◆ Work required: Look through the listing and locate every line containing the word "picture"; copy those lines.

◆ Given information:
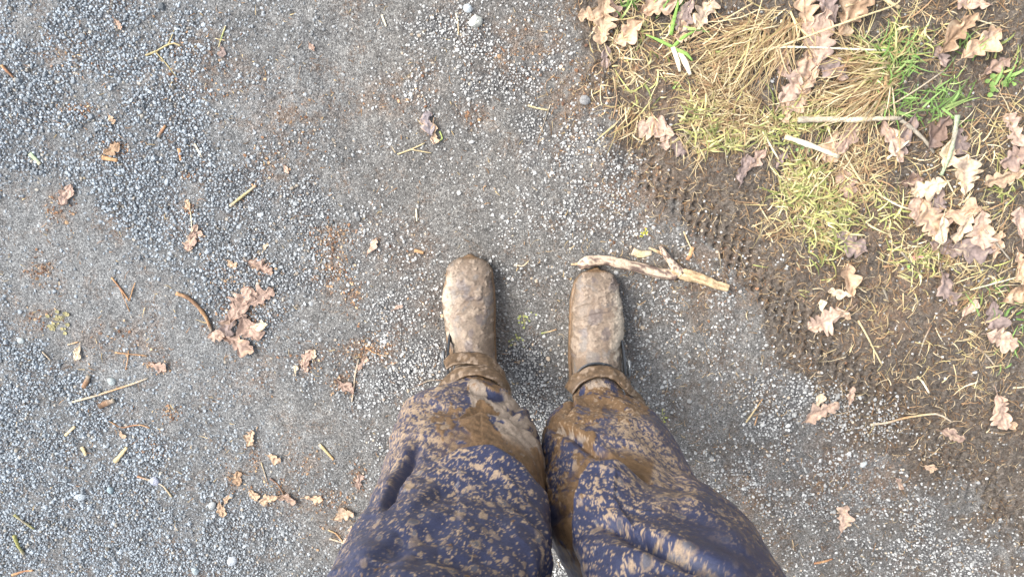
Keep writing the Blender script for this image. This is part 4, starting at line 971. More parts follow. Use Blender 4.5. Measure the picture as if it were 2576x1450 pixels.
def build_leg(name, rings, outL, outR, folds, mudzones, splatfield, seed, fin):
    """rings: z, front py, depth, (L,R) or None"""
    zs = np.array([r[0] for r in rings]); Fp = np.array([r[1] for r in rings]); D = np.array([r[2] for r in rings])
    NV = 400; NU = 350
    z = np.concatenate([np.linspace(zs[0], .95, NV-40), np.linspace(.953, zs[-1], 40)])
    def smooth(a, k=9):
        for _ in range(k): a[1:-1] = (a[:-2]+2*a[1:-1]+a[2:])/4
        return a
    F = smooth(np.interp(z, zs, Fp), 20); Dd = smooth(np.interp(z, zs, D), 20)
    slv = [(1142,1240),(1138,1245),(1126,1256),(1112,1268)] if seed == 1 else [(1452,1558),(1448,1561),(1442,1570),(1440,1582)]
    _, yf = P(1288, F, z)
    yc = yf-Dd/2
    _, pye = Q(0*z, yc, z)
    L = np.interp(pye, [p[1] for p in outL], [p[0] for p in outL]); R = np.interp(pye, [p[1] for p in outR], [p[0] for p in outR])
    nl, nr = (np.interp(z, [.1, .15, .2, .235], [p[k_] for p in slv]) for k_ in (0, 1))
    kb = sst(.212, .250, z); L = nl*(1-kb)+L*kb; R = nr*(1-kb)+R*kb
    xl, _ = P(L, pye, z); xr, _ = P(R, pye, z)
    xl = smooth(xl.copy(), 10); xr = smooth(xr.copy(), 10)
    # above the picture the leg closes towards the hip
    k = sst(.90, 1.0, z)
    xl2 = np.where(seed == 1, -.20, -.005); xr2 = np.where(seed == 1, .005, .20)
    xl = xl*(1-k)+xl2*k; xr = xr*(1-k)+xr2*k
    cx = (xl+xr)/2; a = (xr-xl)/2; b = Dd/2
    s = np.arange(NU)/NU
    th = 2*math.pi*s - .28*np.sin(4*math.pi*s)*0
    th = math.pi/2+(2*math.pi*(s-.5))-.45*np.sin(2*math.pi*(s-.5))
    TH, ZZ = np.meshgrid(th, z)
    c_, s_ = np.cos(TH), np.sin(TH)
    pw = .92
    ex = np.sign(c_)*np.abs(c_)**pw; ey = np.sign(s_)*np.abs(s_)**pw
    X = cx[:, None]+a[:, None]*ex; Y = yc[:, None]+b[:, None]*ey; Z = ZZ.copy()
    px, py = Q(X, Y, Z)
    front = sst(-.35, .25, s_)
    lowz = sst(.15, .24, Z)
    arc = (TH-math.pi/2)*(a[:, None]+b[:, None])/2
    d = (fbm(arc*7+ZZ*3+seed*5, ZZ*5-arc*3, 2, 50+seed)-.5)*.030*lowz
    dd = (fbm(arc*16+ZZ*9+seed*5, ZZ*12+arc*5, 3, 60+seed)-.5)
    d += (.5-np.abs(dd)*4)*.0036*lowz
    d += (fbm(arc*60, ZZ*45, 3, 70+seed)-.5)*.0022
    panel = np.zeros((NV, NU)); under = np.zeros((NV, NU))
    for fi, (pts, amp, wo, wi, groove) in enumerate(folds):
        ds, sd_, fr = seg_d(px, py, pts); q = ds*sd_
        if fi == 0:
            on = sst(.0, .03, fr)*sst(1, .93, fr)*sst(-.2, .1, s_)
            panel = sst(-3, 0, q)*sst(170, 110, q)*on; under = sst(1, -2, q)*sst(-75, -45, q)*on*sst(1, .75, fr)
        tap = sst(0, .22, fr)*sst(1, .72, fr)
        ridge = np.where(q > 0, np.exp(-(np.abs(q)/wo)**1.4), np.exp(-(-q/wi)**2))
        gr = np.exp(-((q+wi*1.3)/(wi*1.3))**2)
        d += (amp*ridge-groove*gr)*tap*(sst(.0, .6, s_) if amp > 9 and fi != 1 else front)*.001
    nx = ex/np.maximum(a[:, None], .01); ny = ey/np.maximum(b[:, None], .01); nl = np.hypot(nx, ny)+1e-9
    X = X+nx/nl*d; Y = Y+ny/nl*d
    # keep the trouser legs from crossing
    lim = -.001 if seed == 1 else .001
    px, py = Q(X, Y, Z)
    # ---- dirt
    n1 = fbm(arc*55, ZZ*34, 5, 80+seed, .62); n2 = fbm(arc*170, ZZ*80+arc*40, 4, 90+seed, .6)
    n3 = fbm(arc*18, ZZ*12, 4, 95+seed)
    n4 = fbm(arc*380, ZZ*190+arc*60, 4, 99+seed, .6)
    C = np.tile(NAVY, (NV, NU, 1))*(.85+.3*n3[..., None]); rough = np.full((NV, NU), .36)
    M = np.zeros((NV, NU))
    def lay(mask, col, rg, thick=.6):
        nonlocal C, rough, M
        m = mask[..., None]; C = C*(1-m)+col*m; rough = rough*(1-mask)+rg*mask; M = np.maximum(M, mask*thick)
    # fine dust film
    film = caps(px, py, [z_[0] for z_ in mudzones if z_[1] == 'film'])*front
    lay(film*.6*sst(.3, .6, n4), DRY*.9, .8, .1)
    # splats
    r = np.random.default_rng(500+seed)
    nspl = splatfield
    for q in range(nspl):
        zc = .25+.75*r.random(); ac = r.uniform(-.19, .19)
        if vn(np.array([ac*26+seed]), np.array([zc*13.]), 7)[0] < r.uniform(.1, .75): continue
        t_ = r.random()
        rad = .0006+.0008*r.random()**1.5 if t_ < .74 else (.0016+.0020*r.random() if t_ < .95 else .0036+.0030*r.random())
        st_ = r.uniform(1.5, 2.6); an = r.normal(0, .25)+ (-.45 if seed == 1 else .35)*np.sign(-ac if seed == 1 else ac)*0
        vi = np.searchsorted(z, [zc-rad*st_*1.6, zc+rad*st_*1.6]); v0, v1 = max(vi[0], 0), min(vi[1]+1, NV)
        if v1-v0 < 1: continue
        A_ = arc[v0:v1]; Z_ = ZZ[v0:v1]
        du = A_-ac; dv = Z_-zc
        ca, sa = math.cos(an), math.sin(an)
        u_ = (du*ca+dv*sa)/rad; v_ = (-du*sa+dv*ca)/(rad*st_)
        wob = 1+.75*(fbm(A_*260, Z_*120, 3, q % 37)-.5)*2*.8
        rr = np.hypot(u_, v_)
        m = sst(1.2, .82, rr/wob)
        if m.max() <= 0: continue
        kind = r.random()
        if rad > .0024 and kind < .4:
            inner = sst(.85, .6, rr/wob); col = DRY*(1-inner[..., None])+GREYSP*inner[..., None]
        elif kind < .25: col = GREYSP*1.1
        else: col = DRY*r.uniform(.85, 1.15)
        al = r.uniform(.45, .97); mm = m[..., None]*al
        C[v0:v1] = C[v0:v1]*(1-mm)+col*mm; rough[v0:v1] = rough[v0:v1]*(1-m)+.8*m; M[v0:v1] = np.maximum(M[v0:v1], m*.35)
    for cap_, kind in mudzones:
        if kind == 'film': continue
        w_ = caps(px+(n3-.5)*40, py+(n1-.5)*40, [cap_])*sst(-.2, .2, s_)
        if kind in ('wet', 'brown', 'pale'): w_ = w_*(1-.95*panel)
        if kind == 'dry':      # dense dried mottling
            lay(sst(-.03, .03, n2*.45+n4*.55-(.66-.20*w_)), DRY*(.80+.45*n1[..., None]), .85, .3)
        elif kind == 'fine':
            lay(sst(-.03, .03, n4-(.70-.20*w_)), DRY*(.95+.25*n1[..., None]), .85, .2)
        elif kind == 'wet':
            lay(sst(-.02, .04, n1-(.82-.62*w_)), WET*(.45+.9*n2[..., None]+.4*n4[..., None]), .34, 1.)
        elif kind == 'brown':
            lay(sst(-.04, .04, n1*.6+n2*.4-(.72-.27*w_)), WET*1.1*(.35+.9*n2[..., None]+.5*n4[..., None]), .5, .6)
        elif kind == 'pale':
            lay(sst(-.03, .04, n1-(.80-.50*w_)), PALE*(.35+.85*n2[..., None]+.55*n4[..., None]), .55, .9)
        elif kind == 'clean':
            C = C*(1-w_[..., None])+NAVY*w_[..., None]; rough = rough*(1-w_)+.4*w_; M *= (1-w_)
    # the cloth tucked under the thigh panel is caked brown
    lay(under*sst(.36, .46, n1*.5+n2*.5+.04), WET*(.30+.9*n2[..., None]+.5*n4[..., None]), .45, .5)
    # sleeve below the hem is all mud brown
    sl = sst(.20, .17, Z)
    lay(sl*sst(.25, .45, n1+.25), RUB*(.65+.6*n2[..., None]), .6, .4)
    X = X+nx/nl*M*.0022*(n2+.6*n4-.2); Y = Y+ny/nl*M*.0022*(n2+.6*n4-.2)
    V = np.stack([X, Y, Z], -1).reshape(-1, 3)
    # drop the unseen back rows to save faces: none dropped, the tube stays closed
    Fc = grid_faces(NU, NV, wrap=True)
    me = mesh_np(name, V, Fc, M_cloth, np.clip(C.reshape(-1, 3), 0, 1), attrs={'rough': rough})
    o = link(name, me, person)
    print(name, 'front y', [round(float(np.interp(q, z, yf)), 3) for q in (.13, .2, .3, .4, .5, .6, .7, .8, .9)], 'pye', [int(np.interp(q, z, pye)) for q in (.2, .3, .4, .5, .6, .7, .8, .9)])
    return o

# outlines in the picture (x, y) of the two trouser legs
LL = [(1140,880),(1128,930),(1108,960),(1075,985),(1045,1010),(1020,1050),(1000,1110),(983,1160),(968,1200),(958,1245),(945,1275),(915,1330),(880,1400),(848,1450),(800,1540),(760,1640)]
LR = [(1240,880),(1248,930),(1262,960),(1278,990),(1303,1005),(1306,1045),(1325,1080),(1345,1130),(1358,1180),(1362,1250),(1364,1330),(1368,1400),(1373,1450),(1378,1540),(1380,1640)]
RL = [(1448,900),(1436,950),(1438,985),(1434,1010),(1420,1035),(1380,1052),(1372,1100),(1364,1160),(1363,1230),(1372,1270),(1385,1310),(1405,1370),(1430,1420),(1450,1455),(1455,1540),(1450,1640)]
RR = [(1560,900),(1566,940),(1578,985),(1600,1020),(1640,1075),(1690,1145),(1740,1230),(1780,1290),(1830,1318),(1868,1345),(1905,1385),(1930,1420),(1955,1450),(2010,1540),(2060,1640)]
ringsL = [(.10,888,.10),(.14,900,.10),(.18,928,.105),(.215,958,.11),(.25,974,.15),(.30,998,.17),(.40,1046,.18),(.48,1100,.185),(.56,1158,.185),(.64,1218,.185),(.72,1280,.185),(.80,1348,.185),(.90,1440,.19),(1.0,1570,.21)]
ringsR = [(.10,915,.10),(.14,928,.10),(.18,952,.105),(.215,984,.11),(.25,996,.15),(.30,1014,.17),(.40,1052,.18),(.48,1104,.185),(.56,1162,.185),(.64,1220,.185),(.72,1282,.185),(.80,1348,.185),(.90,1440,.19),(1.0,1570,.21)]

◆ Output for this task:
Keep writing the Blender script for this image. This is part 4, starting at line 971. More parts follow. Use Blender 4.5. Measure the picture as if it were 2576x1450 pixels.
    # above the picture the leg closes towards the hip
# outlines in the picture (x, y) of the two trouser legs